§ **Available data**:
--

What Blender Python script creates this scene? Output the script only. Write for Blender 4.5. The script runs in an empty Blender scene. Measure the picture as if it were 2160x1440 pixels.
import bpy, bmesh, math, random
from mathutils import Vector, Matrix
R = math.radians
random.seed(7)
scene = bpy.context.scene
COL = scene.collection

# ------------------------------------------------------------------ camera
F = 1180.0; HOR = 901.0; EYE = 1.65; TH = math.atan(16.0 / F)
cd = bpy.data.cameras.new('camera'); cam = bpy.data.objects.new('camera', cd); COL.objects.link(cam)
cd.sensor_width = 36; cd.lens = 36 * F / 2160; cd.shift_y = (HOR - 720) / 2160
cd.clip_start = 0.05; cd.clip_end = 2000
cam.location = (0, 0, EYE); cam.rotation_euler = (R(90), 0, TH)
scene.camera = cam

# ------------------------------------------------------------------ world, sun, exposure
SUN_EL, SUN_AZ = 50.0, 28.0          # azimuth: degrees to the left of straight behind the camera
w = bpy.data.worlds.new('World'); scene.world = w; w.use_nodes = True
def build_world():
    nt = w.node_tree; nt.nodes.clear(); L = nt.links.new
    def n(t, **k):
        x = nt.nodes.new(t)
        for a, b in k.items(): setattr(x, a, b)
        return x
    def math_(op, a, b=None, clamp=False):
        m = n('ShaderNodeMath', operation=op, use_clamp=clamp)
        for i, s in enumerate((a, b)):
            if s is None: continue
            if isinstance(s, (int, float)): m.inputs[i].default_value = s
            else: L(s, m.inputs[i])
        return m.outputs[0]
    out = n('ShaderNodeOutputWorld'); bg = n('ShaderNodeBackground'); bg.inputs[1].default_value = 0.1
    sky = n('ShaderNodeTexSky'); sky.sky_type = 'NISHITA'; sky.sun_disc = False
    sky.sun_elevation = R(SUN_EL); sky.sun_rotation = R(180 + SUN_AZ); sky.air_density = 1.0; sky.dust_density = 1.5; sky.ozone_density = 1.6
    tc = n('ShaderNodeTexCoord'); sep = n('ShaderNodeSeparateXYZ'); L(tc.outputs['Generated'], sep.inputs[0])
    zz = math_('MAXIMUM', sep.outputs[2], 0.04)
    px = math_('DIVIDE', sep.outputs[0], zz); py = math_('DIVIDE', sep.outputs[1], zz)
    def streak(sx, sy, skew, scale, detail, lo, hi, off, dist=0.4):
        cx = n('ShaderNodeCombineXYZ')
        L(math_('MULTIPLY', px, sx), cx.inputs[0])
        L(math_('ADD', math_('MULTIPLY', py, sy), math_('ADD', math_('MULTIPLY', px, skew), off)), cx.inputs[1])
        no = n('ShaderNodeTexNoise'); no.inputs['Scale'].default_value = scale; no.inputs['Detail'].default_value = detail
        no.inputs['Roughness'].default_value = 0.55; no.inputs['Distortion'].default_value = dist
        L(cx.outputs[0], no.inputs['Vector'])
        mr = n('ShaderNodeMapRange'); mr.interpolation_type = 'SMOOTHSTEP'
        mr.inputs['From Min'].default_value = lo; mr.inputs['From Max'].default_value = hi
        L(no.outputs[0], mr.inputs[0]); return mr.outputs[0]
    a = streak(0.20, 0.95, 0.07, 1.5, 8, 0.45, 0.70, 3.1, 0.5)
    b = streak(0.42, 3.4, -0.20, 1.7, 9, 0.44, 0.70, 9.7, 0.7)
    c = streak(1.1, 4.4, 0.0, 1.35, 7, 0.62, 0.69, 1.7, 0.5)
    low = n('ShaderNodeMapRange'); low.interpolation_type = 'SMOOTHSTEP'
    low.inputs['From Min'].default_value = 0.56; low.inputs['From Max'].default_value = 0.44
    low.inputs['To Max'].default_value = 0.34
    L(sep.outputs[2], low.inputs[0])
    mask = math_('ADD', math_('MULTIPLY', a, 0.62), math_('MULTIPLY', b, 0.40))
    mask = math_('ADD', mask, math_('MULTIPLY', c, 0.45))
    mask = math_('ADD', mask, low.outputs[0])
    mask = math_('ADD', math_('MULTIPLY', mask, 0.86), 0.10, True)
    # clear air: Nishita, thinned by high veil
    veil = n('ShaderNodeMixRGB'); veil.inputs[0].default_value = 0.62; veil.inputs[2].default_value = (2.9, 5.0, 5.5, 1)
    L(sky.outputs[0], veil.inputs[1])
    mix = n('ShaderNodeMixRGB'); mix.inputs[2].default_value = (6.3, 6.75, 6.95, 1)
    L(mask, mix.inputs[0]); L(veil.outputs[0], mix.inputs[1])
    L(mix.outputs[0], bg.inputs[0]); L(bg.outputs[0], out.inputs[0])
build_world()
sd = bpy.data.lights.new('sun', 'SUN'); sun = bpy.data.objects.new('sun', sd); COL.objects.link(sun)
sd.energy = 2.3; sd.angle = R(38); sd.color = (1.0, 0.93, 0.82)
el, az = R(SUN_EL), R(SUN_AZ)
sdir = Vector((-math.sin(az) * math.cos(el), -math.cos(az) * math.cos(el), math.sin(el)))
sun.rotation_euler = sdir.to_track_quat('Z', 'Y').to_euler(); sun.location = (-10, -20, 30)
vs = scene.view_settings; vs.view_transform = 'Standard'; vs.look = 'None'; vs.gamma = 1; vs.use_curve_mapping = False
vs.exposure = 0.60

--

§ **Directions**: Reproduce the material above without altering a single character.

§ **Task answer**:
What Blender Python script creates this scene? Output the script only. Write for Blender 4.5. The script runs in an empty Blender scene. Measure the picture as if it were 2160x1440 pixels.
import bpy, bmesh, math, random
from mathutils import Vector, Matrix
R = math.radians
random.seed(7)
scene = bpy.context.scene
COL = scene.collection

# ------------------------------------------------------------------ camera
F = 1180.0; HOR = 901.0; EYE = 1.65; TH = math.atan(16.0 / F)
cd = bpy.data.cameras.new('camera'); cam = bpy.data.objects.new('camera', cd); COL.objects.link(cam)
cd.sensor_width = 36; cd.lens = 36 * F / 2160; cd.shift_y = (HOR - 720) / 2160
cd.clip_start = 0.05; cd.clip_end = 2000
cam.location = (0, 0, EYE); cam.rotation_euler = (R(90), 0, TH)
scene.camera = cam

# ------------------------------------------------------------------ world, sun, exposure
SUN_EL, SUN_AZ = 50.0, 28.0          # azimuth: degrees to the left of straight behind the camera
w = bpy.data.worlds.new('World'); scene.world = w; w.use_nodes = True
def build_world():
    nt = w.node_tree; nt.nodes.clear(); L = nt.links.new
    def n(t, **k):
        x = nt.nodes.new(t)
        for a, b in k.items(): setattr(x, a, b)
        return x
    def math_(op, a, b=None, clamp=False):
        m = n('ShaderNodeMath', operation=op, use_clamp=clamp)
        for i, s in enumerate((a, b)):
            if s is None: continue
            if isinstance(s, (int, float)): m.inputs[i].default_value = s
            else: L(s, m.inputs[i])
        return m.outputs[0]
    out = n('ShaderNodeOutputWorld'); bg = n('ShaderNodeBackground'); bg.inputs[1].default_value = 0.1
    sky = n('ShaderNodeTexSky'); sky.sky_type = 'NISHITA'; sky.sun_disc = False
    sky.sun_elevation = R(SUN_EL); sky.sun_rotation = R(180 + SUN_AZ); sky.air_density = 1.0; sky.dust_density = 1.5; sky.ozone_density = 1.6
    tc = n('ShaderNodeTexCoord'); sep = n('ShaderNodeSeparateXYZ'); L(tc.outputs['Generated'], sep.inputs[0])
    zz = math_('MAXIMUM', sep.outputs[2], 0.04)
    px = math_('DIVIDE', sep.outputs[0], zz); py = math_('DIVIDE', sep.outputs[1], zz)
    def streak(sx, sy, skew, scale, detail, lo, hi, off, dist=0.4):
        cx = n('ShaderNodeCombineXYZ')
        L(math_('MULTIPLY', px, sx), cx.inputs[0])
        L(math_('ADD', math_('MULTIPLY', py, sy), math_('ADD', math_('MULTIPLY', px, skew), off)), cx.inputs[1])
        no = n('ShaderNodeTexNoise'); no.inputs['Scale'].default_value = scale; no.inputs['Detail'].default_value = detail
        no.inputs['Roughness'].default_value = 0.55; no.inputs['Distortion'].default_value = dist
        L(cx.outputs[0], no.inputs['Vector'])
        mr = n('ShaderNodeMapRange'); mr.interpolation_type = 'SMOOTHSTEP'
        mr.inputs['From Min'].default_value = lo; mr.inputs['From Max'].default_value = hi
        L(no.outputs[0], mr.inputs[0]); return mr.outputs[0]
    a = streak(0.20, 0.95, 0.07, 1.5, 8, 0.45, 0.70, 3.1, 0.5)
    b = streak(0.42, 3.4, -0.20, 1.7, 9, 0.44, 0.70, 9.7, 0.7)
    c = streak(1.1, 4.4, 0.0, 1.35, 7, 0.62, 0.69, 1.7, 0.5)
    low = n('ShaderNodeMapRange'); low.interpolation_type = 'SMOOTHSTEP'
    low.inputs['From Min'].default_value = 0.56; low.inputs['From Max'].default_value = 0.44
    low.inputs['To Max'].default_value = 0.34
    L(sep.outputs[2], low.inputs[0])
    mask = math_('ADD', math_('MULTIPLY', a, 0.62), math_('MULTIPLY', b, 0.40))
    mask = math_('ADD', mask, math_('MULTIPLY', c, 0.45))
    mask = math_('ADD', mask, low.outputs[0])
    mask = math_('ADD', math_('MULTIPLY', mask, 0.86), 0.10, True)
    # clear air: Nishita, thinned by high veil
    veil = n('ShaderNodeMixRGB'); veil.inputs[0].default_value = 0.62; veil.inputs[2].default_value = (2.9, 5.0, 5.5, 1)
    L(sky.outputs[0], veil.inputs[1])
    mix = n('ShaderNodeMixRGB'); mix.inputs[2].default_value = (6.3, 6.75, 6.95, 1)
    L(mask, mix.inputs[0]); L(veil.outputs[0], mix.inputs[1])
    L(mix.outputs[0], bg.inputs[0]); L(bg.outputs[0], out.inputs[0])
build_world()
sd = bpy.data.lights.new('sun', 'SUN'); sun = bpy.data.objects.new('sun', sd); COL.objects.link(sun)
sd.energy = 2.3; sd.angle = R(38); sd.color = (1.0, 0.93, 0.82)
el, az = R(SUN_EL), R(SUN_AZ)
sdir = Vector((-math.sin(az) * math.cos(el), -math.cos(az) * math.cos(el), math.sin(el)))
sun.rotation_euler = sdir.to_track_quat('Z', 'Y').to_euler(); sun.location = (-10, -20, 30)
vs = scene.view_settings; vs.view_transform = 'Standard'; vs.look = 'None'; vs.gamma = 1; vs.use_curve_mapping = False
vs.exposure = 0.60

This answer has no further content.